Starting at the first line of the listing below, repeat each line exactly until the line containing "SC.camera = cam", which you include. Leave out pictures.
* START INPUT *
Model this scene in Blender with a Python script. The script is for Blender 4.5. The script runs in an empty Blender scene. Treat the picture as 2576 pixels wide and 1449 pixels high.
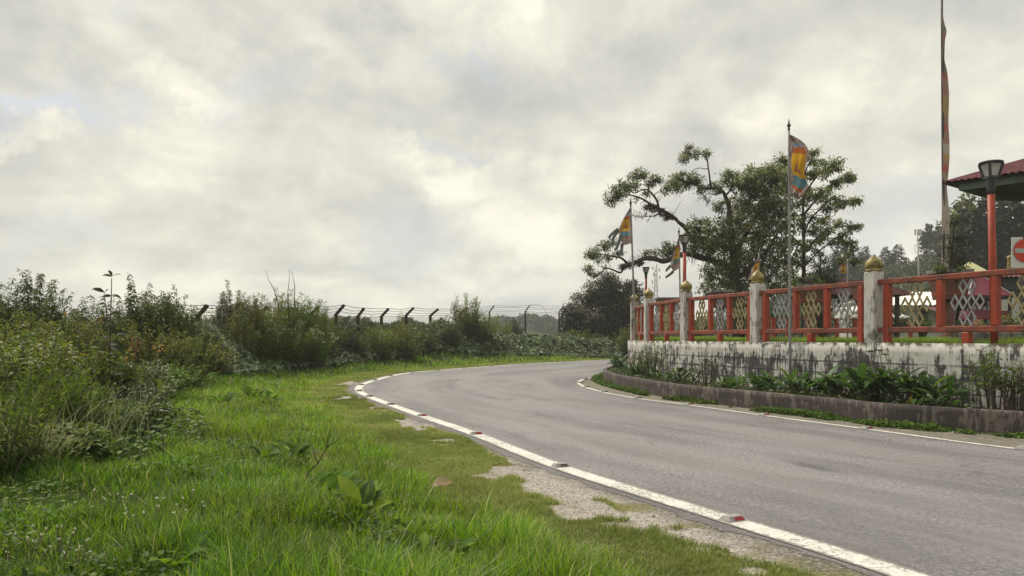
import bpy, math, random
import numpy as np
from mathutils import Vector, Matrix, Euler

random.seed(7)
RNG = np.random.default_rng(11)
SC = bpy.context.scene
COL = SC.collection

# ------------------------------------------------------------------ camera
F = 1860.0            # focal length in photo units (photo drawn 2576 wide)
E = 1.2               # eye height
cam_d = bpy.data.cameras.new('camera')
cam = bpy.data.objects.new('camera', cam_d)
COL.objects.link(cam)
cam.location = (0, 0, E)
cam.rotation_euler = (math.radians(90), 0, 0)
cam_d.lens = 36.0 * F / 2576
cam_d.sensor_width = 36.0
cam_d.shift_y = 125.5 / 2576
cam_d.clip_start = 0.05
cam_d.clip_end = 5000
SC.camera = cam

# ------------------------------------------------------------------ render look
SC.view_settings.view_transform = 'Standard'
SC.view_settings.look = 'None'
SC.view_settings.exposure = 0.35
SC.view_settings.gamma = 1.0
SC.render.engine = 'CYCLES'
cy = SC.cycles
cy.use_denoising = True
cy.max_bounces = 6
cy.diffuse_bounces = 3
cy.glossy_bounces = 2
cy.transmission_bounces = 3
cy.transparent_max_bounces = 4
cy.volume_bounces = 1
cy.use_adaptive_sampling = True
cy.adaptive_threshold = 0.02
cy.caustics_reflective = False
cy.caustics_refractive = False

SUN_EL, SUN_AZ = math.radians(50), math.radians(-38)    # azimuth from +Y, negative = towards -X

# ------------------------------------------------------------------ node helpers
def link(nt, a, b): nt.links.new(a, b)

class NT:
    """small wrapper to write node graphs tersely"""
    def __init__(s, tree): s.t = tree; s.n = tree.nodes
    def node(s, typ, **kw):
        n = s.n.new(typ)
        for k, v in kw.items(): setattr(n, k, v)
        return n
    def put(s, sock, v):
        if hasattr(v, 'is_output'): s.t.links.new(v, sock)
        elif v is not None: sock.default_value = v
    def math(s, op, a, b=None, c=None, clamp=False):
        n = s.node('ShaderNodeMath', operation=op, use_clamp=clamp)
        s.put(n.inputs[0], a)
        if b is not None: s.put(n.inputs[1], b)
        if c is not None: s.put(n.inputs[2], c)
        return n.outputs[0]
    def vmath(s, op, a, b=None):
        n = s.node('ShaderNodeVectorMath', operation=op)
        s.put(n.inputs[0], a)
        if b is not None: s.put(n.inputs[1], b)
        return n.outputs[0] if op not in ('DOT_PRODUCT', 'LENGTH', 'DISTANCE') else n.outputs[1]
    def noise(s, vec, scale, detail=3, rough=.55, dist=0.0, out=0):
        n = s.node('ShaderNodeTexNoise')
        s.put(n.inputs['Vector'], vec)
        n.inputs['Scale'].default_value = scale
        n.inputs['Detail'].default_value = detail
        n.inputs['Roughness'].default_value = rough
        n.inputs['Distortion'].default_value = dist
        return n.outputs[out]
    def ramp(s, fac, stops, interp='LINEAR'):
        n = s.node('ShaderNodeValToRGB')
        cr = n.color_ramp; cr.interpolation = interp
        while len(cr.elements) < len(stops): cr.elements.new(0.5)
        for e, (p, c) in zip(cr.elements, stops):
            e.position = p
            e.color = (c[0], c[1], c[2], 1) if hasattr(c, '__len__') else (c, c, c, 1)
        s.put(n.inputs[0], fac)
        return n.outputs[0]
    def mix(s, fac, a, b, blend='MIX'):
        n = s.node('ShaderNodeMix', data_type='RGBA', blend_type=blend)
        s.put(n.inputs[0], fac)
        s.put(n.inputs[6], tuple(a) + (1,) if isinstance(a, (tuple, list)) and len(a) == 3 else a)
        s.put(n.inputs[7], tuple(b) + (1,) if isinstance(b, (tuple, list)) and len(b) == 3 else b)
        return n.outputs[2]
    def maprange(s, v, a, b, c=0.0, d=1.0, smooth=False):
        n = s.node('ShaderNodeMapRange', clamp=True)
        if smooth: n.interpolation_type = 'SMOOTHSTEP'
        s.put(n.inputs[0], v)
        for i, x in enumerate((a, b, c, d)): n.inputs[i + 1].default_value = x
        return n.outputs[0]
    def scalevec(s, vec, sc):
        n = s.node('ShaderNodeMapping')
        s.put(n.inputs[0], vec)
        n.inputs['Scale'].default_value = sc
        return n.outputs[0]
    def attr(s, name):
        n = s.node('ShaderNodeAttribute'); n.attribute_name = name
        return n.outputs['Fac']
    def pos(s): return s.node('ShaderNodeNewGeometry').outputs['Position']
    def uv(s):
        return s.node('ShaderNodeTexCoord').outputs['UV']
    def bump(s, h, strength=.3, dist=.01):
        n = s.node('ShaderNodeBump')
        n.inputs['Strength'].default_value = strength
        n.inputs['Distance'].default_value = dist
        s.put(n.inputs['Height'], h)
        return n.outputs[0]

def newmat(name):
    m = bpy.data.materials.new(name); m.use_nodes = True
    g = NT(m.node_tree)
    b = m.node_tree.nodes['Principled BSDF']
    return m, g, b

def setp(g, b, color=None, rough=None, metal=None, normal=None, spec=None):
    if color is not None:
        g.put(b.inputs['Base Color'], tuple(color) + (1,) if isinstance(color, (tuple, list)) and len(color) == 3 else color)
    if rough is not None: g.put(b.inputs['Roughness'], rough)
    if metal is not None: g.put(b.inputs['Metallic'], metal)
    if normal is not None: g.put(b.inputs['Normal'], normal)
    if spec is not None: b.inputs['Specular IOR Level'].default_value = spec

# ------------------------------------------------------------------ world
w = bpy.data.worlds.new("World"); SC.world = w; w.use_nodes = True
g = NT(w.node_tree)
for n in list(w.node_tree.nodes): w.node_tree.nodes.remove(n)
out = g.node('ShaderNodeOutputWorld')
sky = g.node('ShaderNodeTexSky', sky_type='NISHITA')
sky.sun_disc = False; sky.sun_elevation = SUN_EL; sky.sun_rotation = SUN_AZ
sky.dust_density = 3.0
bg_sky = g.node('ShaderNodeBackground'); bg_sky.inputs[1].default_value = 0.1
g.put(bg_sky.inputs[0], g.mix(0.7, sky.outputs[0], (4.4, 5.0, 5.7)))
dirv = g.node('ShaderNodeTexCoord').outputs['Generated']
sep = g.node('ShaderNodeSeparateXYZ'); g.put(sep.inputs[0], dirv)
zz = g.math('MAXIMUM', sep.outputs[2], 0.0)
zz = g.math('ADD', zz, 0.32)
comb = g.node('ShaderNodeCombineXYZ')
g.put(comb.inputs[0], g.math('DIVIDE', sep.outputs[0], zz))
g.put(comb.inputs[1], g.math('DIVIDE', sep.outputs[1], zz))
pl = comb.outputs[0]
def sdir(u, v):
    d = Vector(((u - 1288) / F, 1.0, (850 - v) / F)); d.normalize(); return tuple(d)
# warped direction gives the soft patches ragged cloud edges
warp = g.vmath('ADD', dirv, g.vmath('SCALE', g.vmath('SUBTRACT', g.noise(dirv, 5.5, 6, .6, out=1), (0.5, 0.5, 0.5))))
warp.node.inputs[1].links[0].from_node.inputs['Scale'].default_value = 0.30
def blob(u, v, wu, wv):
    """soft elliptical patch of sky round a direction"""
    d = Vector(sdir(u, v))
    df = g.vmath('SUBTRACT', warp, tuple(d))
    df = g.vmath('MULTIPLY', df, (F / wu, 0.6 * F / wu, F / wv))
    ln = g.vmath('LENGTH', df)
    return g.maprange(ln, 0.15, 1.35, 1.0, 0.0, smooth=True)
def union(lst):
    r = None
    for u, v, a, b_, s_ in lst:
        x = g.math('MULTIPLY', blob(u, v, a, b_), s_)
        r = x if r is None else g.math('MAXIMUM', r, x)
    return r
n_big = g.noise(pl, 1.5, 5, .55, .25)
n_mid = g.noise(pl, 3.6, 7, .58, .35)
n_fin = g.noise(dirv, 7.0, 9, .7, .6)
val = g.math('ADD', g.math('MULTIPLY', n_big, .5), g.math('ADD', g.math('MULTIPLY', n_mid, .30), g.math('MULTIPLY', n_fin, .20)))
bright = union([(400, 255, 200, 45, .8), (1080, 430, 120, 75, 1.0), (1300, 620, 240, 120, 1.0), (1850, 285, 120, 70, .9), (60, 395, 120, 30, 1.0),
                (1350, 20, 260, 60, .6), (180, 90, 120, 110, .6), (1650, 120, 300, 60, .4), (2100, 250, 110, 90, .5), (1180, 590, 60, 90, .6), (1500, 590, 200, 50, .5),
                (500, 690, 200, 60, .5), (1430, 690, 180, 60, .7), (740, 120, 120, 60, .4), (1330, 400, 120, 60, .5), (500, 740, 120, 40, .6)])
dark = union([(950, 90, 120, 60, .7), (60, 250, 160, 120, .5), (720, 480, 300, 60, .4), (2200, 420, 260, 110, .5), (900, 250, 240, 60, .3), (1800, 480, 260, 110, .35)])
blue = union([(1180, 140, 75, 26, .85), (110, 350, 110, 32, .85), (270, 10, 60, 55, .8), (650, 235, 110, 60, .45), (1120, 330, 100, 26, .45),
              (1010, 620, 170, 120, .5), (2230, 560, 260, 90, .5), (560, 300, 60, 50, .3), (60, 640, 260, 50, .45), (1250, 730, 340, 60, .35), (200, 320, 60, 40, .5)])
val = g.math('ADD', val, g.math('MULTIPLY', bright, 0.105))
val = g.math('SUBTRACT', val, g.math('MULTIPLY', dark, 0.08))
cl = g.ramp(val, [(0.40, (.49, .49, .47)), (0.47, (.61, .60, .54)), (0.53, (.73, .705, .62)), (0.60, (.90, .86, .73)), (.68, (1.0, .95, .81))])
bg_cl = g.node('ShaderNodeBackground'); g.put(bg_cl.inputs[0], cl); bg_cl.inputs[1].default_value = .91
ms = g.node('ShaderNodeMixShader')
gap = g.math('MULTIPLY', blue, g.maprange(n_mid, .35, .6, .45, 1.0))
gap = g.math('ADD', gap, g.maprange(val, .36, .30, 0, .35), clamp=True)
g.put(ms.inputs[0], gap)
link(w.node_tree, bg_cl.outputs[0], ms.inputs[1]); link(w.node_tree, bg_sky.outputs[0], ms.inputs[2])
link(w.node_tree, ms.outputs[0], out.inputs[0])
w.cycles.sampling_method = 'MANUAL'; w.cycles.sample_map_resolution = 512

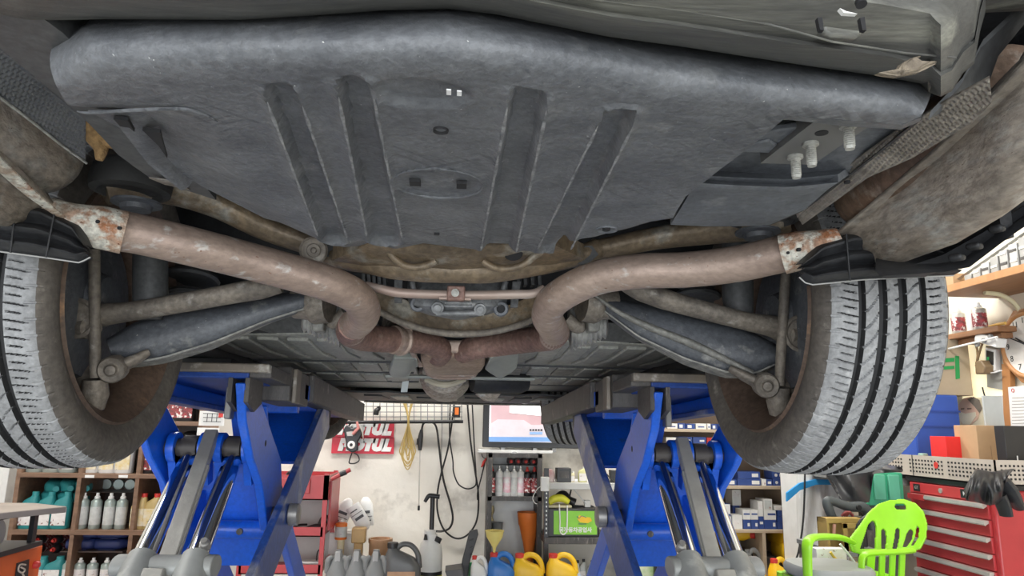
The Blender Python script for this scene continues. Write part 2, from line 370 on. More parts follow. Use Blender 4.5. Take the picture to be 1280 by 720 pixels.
* END INPUT *
#### FINISHED ANSWER:
Model this scene in Blender with a Python script. The script is for Blender 4.5. The script runs in an empty Blender scene. Treat the picture as 2576 pixels wide and 1449 pixels high.
import bpy, math, random
import numpy as np
from mathutils import Vector, Matrix, Euler

random.seed(7)
RNG = np.random.default_rng(11)
SC = bpy.context.scene
COL = SC.collection

# ------------------------------------------------------------------ camera
F = 1860.0            # focal length in photo units (photo drawn 2576 wide)
E = 1.2               # eye height
cam_d = bpy.data.cameras.new('camera')
cam = bpy.data.objects.new('camera', cam_d)
COL.objects.link(cam)
cam.location = (0, 0, E)
cam.rotation_euler = (math.radians(90), 0, 0)
cam_d.lens = 36.0 * F / 2576
cam_d.sensor_width = 36.0
cam_d.shift_y = 125.5 / 2576
cam_d.clip_start = 0.05
cam_d.clip_end = 5000
SC.camera = cam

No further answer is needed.